Liberals should remember the words of David Steel who, making his own, successful bid for the party leadership in 1976, said:

We should combine our long-term programme with a readiness to work with others wherever we see what Jo Grimond has called the break in the clouds — the chance to implement Liberal policies . . . There are occasionally small “l” liberals to be found outside the Liberal Party, and we should never fear to co-operate with them effectively to promote some part of our cause.

Later that year, in his first address to the Liberal Assembly as leader, Steel pursued the theme:

I want the Liberal Party to be the fulcrum and centre of the next election argument — not something peripheral to it. If that is to happen, we must not give the impression of being afraid to soil our hands with the responsibilities of sharing power.

We must be bold enough to deploy our coalition case positively. We must go all out to attack other parties for wanting power exclusively to themselves, no matter on how small a percentage of public support.

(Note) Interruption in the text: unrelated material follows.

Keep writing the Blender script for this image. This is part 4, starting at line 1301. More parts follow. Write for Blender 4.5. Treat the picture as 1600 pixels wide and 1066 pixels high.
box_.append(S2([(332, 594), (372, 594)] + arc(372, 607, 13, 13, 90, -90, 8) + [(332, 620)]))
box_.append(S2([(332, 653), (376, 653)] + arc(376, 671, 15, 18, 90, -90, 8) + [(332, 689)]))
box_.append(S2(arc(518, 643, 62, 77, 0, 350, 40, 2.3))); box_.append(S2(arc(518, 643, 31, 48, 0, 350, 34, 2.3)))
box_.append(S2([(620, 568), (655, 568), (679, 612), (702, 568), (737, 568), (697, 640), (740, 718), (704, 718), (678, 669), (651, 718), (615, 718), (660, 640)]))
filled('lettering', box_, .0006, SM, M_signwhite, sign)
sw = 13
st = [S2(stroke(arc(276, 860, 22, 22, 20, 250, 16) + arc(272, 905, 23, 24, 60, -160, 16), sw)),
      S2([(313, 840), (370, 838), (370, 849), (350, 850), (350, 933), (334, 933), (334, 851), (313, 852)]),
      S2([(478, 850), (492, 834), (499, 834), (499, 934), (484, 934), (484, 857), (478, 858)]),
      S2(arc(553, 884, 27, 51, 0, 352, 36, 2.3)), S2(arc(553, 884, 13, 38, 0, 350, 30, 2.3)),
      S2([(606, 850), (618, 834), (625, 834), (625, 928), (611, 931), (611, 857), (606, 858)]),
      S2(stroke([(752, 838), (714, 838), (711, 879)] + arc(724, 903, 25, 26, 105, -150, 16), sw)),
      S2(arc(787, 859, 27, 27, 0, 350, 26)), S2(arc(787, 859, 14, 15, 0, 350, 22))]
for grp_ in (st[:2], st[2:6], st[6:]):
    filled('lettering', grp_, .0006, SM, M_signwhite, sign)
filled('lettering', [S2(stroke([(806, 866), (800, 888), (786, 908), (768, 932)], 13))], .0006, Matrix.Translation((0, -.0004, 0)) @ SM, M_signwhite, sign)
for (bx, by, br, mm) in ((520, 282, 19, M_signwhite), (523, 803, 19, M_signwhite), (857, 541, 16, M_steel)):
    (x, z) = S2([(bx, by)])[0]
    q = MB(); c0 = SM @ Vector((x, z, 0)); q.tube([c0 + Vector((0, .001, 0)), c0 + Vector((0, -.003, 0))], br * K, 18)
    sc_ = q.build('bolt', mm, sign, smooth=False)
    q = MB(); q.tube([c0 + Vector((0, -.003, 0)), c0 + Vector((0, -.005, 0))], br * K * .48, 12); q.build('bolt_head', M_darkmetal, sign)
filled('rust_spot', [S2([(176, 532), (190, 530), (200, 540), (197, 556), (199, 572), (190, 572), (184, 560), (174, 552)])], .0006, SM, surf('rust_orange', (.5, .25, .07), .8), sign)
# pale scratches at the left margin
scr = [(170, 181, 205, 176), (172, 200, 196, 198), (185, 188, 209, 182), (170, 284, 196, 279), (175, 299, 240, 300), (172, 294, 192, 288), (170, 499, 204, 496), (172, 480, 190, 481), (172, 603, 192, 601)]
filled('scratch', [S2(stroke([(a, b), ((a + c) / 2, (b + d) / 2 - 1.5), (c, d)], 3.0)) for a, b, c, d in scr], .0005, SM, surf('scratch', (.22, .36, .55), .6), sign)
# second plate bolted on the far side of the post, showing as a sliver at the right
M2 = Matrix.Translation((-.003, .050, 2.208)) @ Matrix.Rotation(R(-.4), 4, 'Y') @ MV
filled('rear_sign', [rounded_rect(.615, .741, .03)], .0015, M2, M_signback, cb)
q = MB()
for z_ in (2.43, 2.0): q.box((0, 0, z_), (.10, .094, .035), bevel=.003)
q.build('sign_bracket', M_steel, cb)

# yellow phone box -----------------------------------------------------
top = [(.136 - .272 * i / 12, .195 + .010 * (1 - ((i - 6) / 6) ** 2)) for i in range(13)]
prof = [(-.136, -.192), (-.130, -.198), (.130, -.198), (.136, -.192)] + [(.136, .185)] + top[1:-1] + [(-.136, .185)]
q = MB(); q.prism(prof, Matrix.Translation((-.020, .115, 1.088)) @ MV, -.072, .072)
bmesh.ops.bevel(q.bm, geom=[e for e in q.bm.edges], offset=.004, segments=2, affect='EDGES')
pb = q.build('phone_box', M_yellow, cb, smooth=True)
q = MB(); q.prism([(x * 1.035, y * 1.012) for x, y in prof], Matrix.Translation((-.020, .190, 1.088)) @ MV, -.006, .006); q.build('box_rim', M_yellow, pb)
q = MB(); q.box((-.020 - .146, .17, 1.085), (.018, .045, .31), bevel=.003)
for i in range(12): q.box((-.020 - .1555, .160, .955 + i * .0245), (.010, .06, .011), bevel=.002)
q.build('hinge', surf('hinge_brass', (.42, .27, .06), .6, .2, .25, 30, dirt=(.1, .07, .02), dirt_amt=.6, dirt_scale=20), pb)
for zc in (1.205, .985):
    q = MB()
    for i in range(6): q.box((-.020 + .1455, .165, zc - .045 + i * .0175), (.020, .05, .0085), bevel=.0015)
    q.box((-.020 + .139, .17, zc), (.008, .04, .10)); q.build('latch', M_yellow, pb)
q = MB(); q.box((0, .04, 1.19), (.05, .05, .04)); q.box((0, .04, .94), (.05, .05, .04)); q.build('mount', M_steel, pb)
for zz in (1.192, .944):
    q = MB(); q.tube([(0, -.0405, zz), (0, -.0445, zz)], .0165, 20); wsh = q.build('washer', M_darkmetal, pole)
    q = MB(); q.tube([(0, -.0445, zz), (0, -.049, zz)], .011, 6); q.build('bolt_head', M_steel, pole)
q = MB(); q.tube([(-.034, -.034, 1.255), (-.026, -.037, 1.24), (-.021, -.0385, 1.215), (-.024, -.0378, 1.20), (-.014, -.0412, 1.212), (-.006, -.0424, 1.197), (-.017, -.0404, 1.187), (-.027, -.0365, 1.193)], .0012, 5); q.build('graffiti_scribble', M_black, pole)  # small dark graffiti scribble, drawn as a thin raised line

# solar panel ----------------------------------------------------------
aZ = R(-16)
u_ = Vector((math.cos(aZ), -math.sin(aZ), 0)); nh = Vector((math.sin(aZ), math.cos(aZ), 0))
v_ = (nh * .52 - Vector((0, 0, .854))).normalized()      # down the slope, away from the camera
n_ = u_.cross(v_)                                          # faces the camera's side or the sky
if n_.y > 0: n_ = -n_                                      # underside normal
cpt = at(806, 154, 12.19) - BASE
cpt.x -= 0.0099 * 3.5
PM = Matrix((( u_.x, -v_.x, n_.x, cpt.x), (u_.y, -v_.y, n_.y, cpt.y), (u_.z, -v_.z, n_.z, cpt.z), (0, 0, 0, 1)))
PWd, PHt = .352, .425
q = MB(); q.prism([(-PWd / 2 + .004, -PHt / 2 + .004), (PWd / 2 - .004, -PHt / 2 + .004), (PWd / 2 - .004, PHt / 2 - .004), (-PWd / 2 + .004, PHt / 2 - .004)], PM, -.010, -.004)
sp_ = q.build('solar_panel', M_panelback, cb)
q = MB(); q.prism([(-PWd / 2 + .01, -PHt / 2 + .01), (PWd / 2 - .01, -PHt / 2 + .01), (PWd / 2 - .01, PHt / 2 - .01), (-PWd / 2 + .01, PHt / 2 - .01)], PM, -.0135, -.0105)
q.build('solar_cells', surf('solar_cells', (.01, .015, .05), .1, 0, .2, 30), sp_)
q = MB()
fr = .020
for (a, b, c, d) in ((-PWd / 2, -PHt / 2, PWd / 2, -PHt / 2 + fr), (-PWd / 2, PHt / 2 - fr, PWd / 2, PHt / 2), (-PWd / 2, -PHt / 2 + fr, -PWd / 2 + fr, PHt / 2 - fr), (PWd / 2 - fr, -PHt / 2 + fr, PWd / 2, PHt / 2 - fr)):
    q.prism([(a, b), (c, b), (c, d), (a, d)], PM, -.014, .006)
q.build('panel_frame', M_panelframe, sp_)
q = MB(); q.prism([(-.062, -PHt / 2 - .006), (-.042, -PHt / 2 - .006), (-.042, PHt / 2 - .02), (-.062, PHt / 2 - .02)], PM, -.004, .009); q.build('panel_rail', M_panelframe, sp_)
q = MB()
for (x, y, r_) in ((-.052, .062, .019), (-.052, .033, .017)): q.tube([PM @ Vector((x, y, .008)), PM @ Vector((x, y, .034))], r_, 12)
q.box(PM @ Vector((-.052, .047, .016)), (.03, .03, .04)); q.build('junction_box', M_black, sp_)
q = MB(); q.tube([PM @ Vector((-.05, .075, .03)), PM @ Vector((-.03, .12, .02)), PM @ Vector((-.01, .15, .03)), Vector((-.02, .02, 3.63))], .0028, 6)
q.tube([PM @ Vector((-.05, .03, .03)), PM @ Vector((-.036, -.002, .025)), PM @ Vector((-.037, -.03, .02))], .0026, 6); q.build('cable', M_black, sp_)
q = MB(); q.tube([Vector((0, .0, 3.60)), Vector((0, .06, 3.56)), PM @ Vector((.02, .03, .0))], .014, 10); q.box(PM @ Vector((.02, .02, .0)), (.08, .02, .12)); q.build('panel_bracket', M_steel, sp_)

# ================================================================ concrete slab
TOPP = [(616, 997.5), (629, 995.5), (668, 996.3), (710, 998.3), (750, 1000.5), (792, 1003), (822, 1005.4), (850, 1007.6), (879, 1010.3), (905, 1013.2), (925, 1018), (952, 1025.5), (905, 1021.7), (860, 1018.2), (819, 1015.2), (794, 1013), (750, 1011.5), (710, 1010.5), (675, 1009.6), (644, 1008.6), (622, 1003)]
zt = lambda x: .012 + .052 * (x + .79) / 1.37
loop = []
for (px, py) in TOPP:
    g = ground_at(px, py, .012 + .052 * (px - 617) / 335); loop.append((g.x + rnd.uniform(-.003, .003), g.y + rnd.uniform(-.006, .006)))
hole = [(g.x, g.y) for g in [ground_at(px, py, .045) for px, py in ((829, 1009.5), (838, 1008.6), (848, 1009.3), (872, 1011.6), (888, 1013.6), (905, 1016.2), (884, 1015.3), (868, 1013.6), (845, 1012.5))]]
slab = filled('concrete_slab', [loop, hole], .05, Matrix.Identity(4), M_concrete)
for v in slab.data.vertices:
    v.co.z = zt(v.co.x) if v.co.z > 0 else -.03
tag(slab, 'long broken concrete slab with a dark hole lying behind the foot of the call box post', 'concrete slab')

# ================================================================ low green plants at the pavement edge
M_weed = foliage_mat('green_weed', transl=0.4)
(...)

The following year, Steel had led his party into the Lib-Lab pact with the Callaghan government. The NS‘s then political columnist, James Fenton, put the reaction of the Liberal Assembly to this small taste of reality charmingly:

Old habits of thought die hard, and the old habit of Liberal thought is abstract hope, a hope that, like Hamlet’s chameleon, eats the air, promise crammed. Liberal thought is not used to discussion of tactics or deals. It finds it difficult to concentrate, period. That is why Steel, in addressing the party, has the air of a teacher, but a teacher whose points are continually being missed.

What was that he said, for instance, about a coalition? “Now we have to demonstrate that if this much can be done by a tiny band of Liberals outside the government, how much more could be done by a larger group inside the next government.” Did he really say that? What does it mean?

Liberals know — how could they not, given their history? — that they will never get to glory in the sun on their own. Nick Clegg found his break in the clouds. Over the next few days his party’s task is to help him exploit that for all that they can.

It would be foolish and self-destructive, and ultimately, proof that a vote for the Liberals is a wasted vote, if delegates spent all their time bemoaning that the weather did not turn out differently.